Millet’s gleaners are hungry, but they don’t starve in a desert. They are surrounded by mighty stacks of grain, while they scavenge the scant leftovers, under the watchful eye of the pointing steward, who “makes sure that the gleaners respect the rules governing their task.” That is, he makes sure they stay in the foreground, in the lower half of the painting, where the field is largely barren, where the grain has been cut down to little nubs that Millet has highlighted as vertical slashes against the darkened patch at the lower edge.
The gleaners’ hunger, their pain, their bent backs are pressed down not by the grain but by the overseer, and the human powers he represents, by social injustice and inequality of the sort that was supposed to be ended by the Revolution three-quarters of a century earlier.
This brings me back to the modern gleaners, like the Stanford Gleaning Project (“Gleaning from the Privileged and Donating to Those in Need,” not affiliated with Ramirez, as far as I can tell). And like the man sitting beside me on a flight several months back, who identified himself as a gleaner who flies around the country (admittedly in coach) to harvest unwanted food, which he then ships back to the collective with which he lives. Again, fine.
But some straw seems stuck in my craw. Part of it is the term, itself. These modern “gleaners” are either, like my airline-traveling neighbor, gleaners by lifestyle choice, or self-described privileged folks, gleaning for those in need. None of these know the pain and fear and exhaustion and hunger of the figures in Millet’s arresting image.
The second problem (and thanks to Martha Easton here!) is that, while the three gleaners in Millet’s painting are anonymous, they nonetheless occupy the foreground of the painting, indeed they dominate it. Unlike so many peasants depicted throughout the history of art, these three are the main point of the painting, and are not there to be mocked or romanticized. The focus stays resolutely on them—my students have never commented on the overseer on his horse.
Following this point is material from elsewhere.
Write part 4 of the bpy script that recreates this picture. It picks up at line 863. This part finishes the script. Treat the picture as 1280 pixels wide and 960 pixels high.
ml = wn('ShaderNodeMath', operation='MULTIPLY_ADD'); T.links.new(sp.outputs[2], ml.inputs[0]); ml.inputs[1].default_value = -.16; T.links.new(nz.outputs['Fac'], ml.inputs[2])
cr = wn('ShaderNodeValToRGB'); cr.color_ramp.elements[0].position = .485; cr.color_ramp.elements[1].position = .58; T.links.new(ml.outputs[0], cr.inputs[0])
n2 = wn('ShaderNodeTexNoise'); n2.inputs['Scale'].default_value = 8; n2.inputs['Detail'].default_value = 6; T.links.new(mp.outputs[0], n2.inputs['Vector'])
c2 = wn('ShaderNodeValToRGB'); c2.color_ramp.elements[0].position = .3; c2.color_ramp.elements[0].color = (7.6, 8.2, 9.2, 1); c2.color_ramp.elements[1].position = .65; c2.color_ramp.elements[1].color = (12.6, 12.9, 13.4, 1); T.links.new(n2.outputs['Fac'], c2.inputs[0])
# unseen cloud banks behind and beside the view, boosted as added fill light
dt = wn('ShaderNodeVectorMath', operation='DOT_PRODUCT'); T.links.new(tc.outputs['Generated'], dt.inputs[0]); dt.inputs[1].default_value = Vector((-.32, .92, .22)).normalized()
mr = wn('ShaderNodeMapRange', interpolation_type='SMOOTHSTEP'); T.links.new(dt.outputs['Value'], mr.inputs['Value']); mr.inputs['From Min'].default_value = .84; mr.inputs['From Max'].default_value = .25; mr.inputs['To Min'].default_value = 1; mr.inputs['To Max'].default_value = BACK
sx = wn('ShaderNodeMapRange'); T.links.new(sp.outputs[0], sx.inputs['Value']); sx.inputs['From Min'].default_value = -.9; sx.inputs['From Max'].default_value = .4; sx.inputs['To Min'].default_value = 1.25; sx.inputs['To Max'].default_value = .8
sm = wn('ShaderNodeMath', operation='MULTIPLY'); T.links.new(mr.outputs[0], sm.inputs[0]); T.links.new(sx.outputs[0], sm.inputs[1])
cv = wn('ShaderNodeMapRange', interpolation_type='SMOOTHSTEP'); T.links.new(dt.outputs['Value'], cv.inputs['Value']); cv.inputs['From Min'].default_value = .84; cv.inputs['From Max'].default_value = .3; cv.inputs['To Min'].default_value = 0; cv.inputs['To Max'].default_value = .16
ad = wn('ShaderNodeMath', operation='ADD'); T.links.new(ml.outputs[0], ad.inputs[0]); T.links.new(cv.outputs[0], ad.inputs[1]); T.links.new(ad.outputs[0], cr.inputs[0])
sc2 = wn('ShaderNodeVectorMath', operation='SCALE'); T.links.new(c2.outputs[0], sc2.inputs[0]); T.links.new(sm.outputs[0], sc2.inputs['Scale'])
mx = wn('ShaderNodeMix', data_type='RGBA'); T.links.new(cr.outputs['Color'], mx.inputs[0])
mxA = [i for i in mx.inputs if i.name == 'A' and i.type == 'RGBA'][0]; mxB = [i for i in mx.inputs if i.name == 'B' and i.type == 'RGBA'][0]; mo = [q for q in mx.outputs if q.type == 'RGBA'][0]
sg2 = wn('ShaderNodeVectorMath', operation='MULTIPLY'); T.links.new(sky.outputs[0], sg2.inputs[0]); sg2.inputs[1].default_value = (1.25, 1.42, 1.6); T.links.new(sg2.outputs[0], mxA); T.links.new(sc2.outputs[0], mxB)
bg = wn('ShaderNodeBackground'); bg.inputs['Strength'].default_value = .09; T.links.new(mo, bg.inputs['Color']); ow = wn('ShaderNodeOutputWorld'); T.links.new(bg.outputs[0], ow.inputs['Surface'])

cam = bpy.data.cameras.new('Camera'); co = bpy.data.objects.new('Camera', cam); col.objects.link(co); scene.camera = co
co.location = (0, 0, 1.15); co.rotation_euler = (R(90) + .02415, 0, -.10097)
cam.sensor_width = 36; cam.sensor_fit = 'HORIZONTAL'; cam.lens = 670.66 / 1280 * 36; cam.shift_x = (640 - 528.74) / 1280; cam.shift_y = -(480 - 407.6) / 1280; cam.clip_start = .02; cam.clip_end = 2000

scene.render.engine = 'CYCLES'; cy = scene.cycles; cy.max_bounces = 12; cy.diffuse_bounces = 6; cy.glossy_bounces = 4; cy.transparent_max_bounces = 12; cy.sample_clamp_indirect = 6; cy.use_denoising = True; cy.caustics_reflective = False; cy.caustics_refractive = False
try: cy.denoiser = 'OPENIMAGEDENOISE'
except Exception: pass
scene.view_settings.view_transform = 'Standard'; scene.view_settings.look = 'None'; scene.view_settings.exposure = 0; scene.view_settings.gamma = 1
Indeed, I don’t think a single one has acknowledged that there are other figures in the image, at all. In contrast, the focus at least of the news stories about these certainly worthwhile modern gleaning projects stays resolutely on their named founders. Those who assisted through their volunteer labor, and those who are assisted by it, remain generally anonymous, relegated to the background.
The final part of my concern is that gleaning was and should be an act of desperation, not a plan for social change. Indeed, it is a plan for social stasis. The farmers (really, multinational agribusinesses) will keep overproducing, and the poor will continue to be poor and hungry. Some—really, a tiny fraction—will eat better, and this is something. It is real and it matters for them. But gleaning is not social progress. A slow look at Millet’s painting, at the bent bodies, stooped and heavy with exhaustion, their fingers thickened by a lifetime of work and red and raw with their gleaning should remind us of that.